By now it's clear that the U.S. economic malaise is hitting IT spending. In February, for the second time in four months, Forrester Research revised its 2008 growth projections for IT spending downward to 2.8%, citing recession risks.

However, there is nothing to suggest -- yet -- that sales of IT research will be affected by the economic slowdown, says Louise Garnett, vice president and lead analyst with Outsell Inc., a Burlingame, Calif. firm that tracks the research market.

Indeed, both Gartner and Forrester (the only publicly traded U.S. IT research firms) forecast double-digit growth for 2008. Both companies announced healthy first-quarter earnings, and neither has changed its earlier estimates for growth in 2008.

At Gartner, research revenue grew 18% in 2007 to $673 million, and in May of 2008 the company reported first-quarter research revenue growth of 19%, or $189.5 million. Forrester recently reported first-quarter research and advisory services growth of 16% to $55 million.

If there is no money in the IT budget to do something new, then you don't need the research."
Paul Massie, senior director of IT

Just who are the clients behind that type of growth?
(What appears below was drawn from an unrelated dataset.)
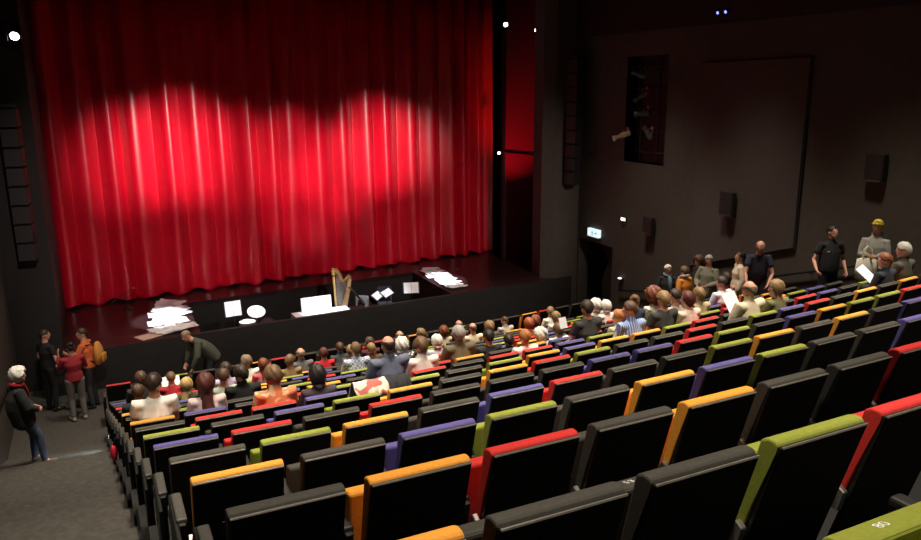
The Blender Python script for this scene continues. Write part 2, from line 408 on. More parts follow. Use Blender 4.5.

Most IT research firms cater to two separate groups of clients with two different research business models: technology vendors, who buy "sell side" research to help them position and differentiate their products in the marketplace, and the companies who eventually buy those products, logically known as the "buy side" of the market. (See Market research: who buys it and why.)

Research as a resource

Technology buyers use research firms as an insurance policy against wasting resources. "CIOs use them to validate their direction, approve their choice of vendors and products and in general, rely on them to keep from making mistakes that are costly in terms of time, money and manpower," William Hopkins, CEO of KCG, explained in a report. "They gather, filter and synthesize information based on case histories, and they talk to a lot more people than you could ever talk to yourself."

Although it's relatively rare, IT buyers also can "rent" an analyst for an entire day of strategic advisory services, for between $15,000 and $20,000. Services like this are more prevalent on the sell side, observers report, where vendors are more likely to have a consultative relationship with an analyst.

To be sure, some IT departments consider research expendable, especially when cash is tight. "IT research is based around the idea that IT departments are doing something new," says Paul Massie, senior director of IT for a California-based semiconductor company, who dropped his Gartner subscription when his company's sales hit the skids. "But if there is no money in the IT budget to do something new, then you don't need the research."

The research firms, of course, beg to differ. "We would argue that we've done a great deal of work to write research relevant to clients during good times and bad," says Charles Rutstein, chief operating officer at Forrester, noting the rationale of spending tens of thousands on a research subscription to save potentially hundreds of thousands in IT costs.